No pegamos el ojo tratando de interpretar el significado de la misteriosa llamada. Cuando amaneció, en vez de ir al ministerio me presenté en la comisaría más cercana. Confiaba en la tradición democrática de los carabineros, la única Policía con credibilidad de América Latina. Les expliqué que era un estudiante extranjero y que había sido citado por el Ministerio de Defensa. Los hombres me miraron sorprendidos y, en lugar de echarme o detenerme, me condujeron a la sede de nuestra embajada. Los funcionarios peruanos, que estaban mucho mejor informados que yo acerca de la gravedad de la situación, me acogieron y fueron a recoger a Susana y a los niños.

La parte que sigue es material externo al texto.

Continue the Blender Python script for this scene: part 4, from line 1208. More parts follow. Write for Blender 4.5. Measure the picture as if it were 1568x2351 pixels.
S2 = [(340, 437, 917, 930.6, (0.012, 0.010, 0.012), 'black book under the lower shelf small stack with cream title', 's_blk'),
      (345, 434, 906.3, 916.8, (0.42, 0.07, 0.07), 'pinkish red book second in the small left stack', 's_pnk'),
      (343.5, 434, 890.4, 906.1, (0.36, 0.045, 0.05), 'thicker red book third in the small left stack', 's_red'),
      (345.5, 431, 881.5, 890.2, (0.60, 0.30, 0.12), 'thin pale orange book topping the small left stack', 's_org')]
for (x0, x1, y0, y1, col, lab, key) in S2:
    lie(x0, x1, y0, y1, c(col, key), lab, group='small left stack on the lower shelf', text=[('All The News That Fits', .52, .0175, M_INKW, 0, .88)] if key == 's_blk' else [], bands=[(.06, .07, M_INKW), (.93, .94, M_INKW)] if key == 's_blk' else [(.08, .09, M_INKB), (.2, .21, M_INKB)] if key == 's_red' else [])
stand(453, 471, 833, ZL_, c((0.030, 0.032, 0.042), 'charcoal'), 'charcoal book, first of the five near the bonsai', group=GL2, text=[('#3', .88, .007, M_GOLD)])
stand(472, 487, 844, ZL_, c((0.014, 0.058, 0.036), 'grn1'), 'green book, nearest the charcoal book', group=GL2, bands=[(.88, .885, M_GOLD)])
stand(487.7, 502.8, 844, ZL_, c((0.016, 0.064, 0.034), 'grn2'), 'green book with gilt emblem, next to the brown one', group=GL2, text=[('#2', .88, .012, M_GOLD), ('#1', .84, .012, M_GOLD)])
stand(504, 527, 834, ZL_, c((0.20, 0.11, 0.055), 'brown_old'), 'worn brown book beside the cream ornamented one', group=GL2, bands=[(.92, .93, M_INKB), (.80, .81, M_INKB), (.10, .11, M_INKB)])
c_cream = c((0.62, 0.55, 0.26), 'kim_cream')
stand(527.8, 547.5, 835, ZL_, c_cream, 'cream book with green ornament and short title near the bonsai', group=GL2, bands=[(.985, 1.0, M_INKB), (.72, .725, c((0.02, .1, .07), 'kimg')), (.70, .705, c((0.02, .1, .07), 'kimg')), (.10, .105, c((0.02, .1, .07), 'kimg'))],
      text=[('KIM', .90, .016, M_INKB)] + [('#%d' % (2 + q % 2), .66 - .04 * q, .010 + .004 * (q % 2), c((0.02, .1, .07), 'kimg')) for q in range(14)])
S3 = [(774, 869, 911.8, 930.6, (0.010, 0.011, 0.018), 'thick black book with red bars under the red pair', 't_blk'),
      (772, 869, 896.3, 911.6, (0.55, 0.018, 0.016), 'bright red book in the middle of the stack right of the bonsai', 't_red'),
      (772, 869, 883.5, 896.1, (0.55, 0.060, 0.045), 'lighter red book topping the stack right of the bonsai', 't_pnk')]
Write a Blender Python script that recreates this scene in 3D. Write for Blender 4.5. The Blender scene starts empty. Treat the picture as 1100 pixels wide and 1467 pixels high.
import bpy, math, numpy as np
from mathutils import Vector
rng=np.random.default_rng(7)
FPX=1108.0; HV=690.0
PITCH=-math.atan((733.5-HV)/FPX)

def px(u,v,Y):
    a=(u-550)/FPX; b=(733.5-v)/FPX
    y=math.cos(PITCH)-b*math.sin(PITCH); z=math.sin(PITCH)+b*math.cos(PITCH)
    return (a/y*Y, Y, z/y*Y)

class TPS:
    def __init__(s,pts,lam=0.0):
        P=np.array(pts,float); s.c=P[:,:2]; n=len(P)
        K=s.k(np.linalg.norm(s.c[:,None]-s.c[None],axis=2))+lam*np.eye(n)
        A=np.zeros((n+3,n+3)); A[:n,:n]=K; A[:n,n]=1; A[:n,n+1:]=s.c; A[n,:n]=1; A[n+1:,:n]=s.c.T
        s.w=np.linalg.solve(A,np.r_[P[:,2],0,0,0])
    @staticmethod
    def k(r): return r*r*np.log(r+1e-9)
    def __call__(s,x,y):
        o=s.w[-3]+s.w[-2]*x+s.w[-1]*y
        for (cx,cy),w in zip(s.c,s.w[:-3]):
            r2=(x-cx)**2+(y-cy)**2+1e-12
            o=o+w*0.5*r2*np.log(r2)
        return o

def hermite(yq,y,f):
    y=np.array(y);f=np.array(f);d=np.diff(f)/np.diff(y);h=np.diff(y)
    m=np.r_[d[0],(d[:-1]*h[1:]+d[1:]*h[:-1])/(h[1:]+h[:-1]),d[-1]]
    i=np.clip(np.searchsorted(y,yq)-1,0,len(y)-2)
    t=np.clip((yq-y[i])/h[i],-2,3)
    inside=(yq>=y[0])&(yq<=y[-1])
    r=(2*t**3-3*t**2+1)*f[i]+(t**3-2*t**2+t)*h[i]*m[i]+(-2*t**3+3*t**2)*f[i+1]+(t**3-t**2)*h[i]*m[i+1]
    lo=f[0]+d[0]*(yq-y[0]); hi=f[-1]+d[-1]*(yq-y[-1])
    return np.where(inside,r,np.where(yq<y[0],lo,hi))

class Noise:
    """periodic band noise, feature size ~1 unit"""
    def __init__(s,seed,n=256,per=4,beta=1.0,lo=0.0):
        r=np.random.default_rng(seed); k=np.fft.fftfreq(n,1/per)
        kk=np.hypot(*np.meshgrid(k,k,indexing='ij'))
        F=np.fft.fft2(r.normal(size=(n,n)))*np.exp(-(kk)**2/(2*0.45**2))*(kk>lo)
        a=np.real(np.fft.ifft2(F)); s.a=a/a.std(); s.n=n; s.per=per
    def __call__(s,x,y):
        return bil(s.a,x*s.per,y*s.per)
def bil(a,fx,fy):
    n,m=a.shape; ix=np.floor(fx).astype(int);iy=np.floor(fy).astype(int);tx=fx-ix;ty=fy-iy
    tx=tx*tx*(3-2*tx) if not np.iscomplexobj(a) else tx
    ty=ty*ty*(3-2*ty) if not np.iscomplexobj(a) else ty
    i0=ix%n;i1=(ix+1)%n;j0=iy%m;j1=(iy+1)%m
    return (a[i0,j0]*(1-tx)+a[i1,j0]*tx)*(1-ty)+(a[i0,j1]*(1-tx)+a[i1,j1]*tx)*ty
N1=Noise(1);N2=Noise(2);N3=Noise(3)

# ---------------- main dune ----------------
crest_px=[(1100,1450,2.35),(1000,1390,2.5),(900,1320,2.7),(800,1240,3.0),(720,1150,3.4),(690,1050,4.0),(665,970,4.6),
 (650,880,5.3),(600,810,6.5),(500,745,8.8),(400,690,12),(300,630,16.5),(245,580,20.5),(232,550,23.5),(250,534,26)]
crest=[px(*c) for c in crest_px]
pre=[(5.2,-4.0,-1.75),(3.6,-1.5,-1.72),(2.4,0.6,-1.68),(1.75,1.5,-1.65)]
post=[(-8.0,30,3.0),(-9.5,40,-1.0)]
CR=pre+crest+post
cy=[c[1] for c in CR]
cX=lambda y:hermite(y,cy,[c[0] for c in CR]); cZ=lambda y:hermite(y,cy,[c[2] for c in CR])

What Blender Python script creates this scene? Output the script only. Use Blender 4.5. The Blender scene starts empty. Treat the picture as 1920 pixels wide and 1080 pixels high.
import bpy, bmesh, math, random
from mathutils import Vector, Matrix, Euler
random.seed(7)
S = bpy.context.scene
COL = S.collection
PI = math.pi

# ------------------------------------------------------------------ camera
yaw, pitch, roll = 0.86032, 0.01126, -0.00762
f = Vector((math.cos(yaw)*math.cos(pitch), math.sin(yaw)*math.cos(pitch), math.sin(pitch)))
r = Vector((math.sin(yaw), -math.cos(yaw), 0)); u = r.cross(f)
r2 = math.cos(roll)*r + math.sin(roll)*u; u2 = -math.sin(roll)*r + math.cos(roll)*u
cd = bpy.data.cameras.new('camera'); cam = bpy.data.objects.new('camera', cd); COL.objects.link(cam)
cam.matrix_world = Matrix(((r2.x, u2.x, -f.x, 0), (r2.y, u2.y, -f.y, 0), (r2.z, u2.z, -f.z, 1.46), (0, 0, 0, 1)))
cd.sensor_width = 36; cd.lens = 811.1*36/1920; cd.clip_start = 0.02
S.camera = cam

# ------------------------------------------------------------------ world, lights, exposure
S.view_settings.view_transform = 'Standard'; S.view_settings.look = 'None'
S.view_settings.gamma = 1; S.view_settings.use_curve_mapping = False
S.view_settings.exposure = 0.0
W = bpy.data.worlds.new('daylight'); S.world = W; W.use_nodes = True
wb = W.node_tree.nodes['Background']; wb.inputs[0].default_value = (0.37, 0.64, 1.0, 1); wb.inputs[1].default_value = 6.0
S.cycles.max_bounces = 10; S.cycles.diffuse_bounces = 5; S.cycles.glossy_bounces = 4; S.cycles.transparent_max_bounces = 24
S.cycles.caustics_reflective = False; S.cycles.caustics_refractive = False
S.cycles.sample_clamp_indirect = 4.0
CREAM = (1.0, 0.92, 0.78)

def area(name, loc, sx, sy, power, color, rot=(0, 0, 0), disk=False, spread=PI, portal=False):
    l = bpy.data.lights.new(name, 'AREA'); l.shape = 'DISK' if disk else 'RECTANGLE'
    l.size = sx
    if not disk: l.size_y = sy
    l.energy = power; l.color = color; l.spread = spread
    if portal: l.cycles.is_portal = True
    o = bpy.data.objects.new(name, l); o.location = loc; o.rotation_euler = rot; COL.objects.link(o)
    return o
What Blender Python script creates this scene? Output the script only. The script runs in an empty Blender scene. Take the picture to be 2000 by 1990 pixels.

La embajada nos asiló en una de sus residencias. Fueron días muy tensos. Si bien sabíamos que, gracias a la protección diplomática, nuestra familia ya no corría peligro, nos preocupaba muchísimo lo que estaba sucediendo en el país y sobre todo la suerte de nuestros amigos, entre los que se contaban varios peruanos.

Éramos conscientes de nuestra situación privilegiada y tratamos de aprovecharla para ayudar, en la medida de lo posible, a las personas que conocíamos. Cada vez que podíamos, tomábamos todas las precauciones del caso y salíamos a buscar a los amigos. No contábamos con muchos recursos, pero logramos resolver algunos problemas.

Doce días después del golpe, la embajada, nuestros padres y amigos consideraron que había llegado el momento propicio para que saliéramos de Chile y retornamos al Perú.”

Manuel Piqueras,”Yo fui testigo: la intuición del peligro” . Revista Debate, Apoyo, Lima, marzo del 2001.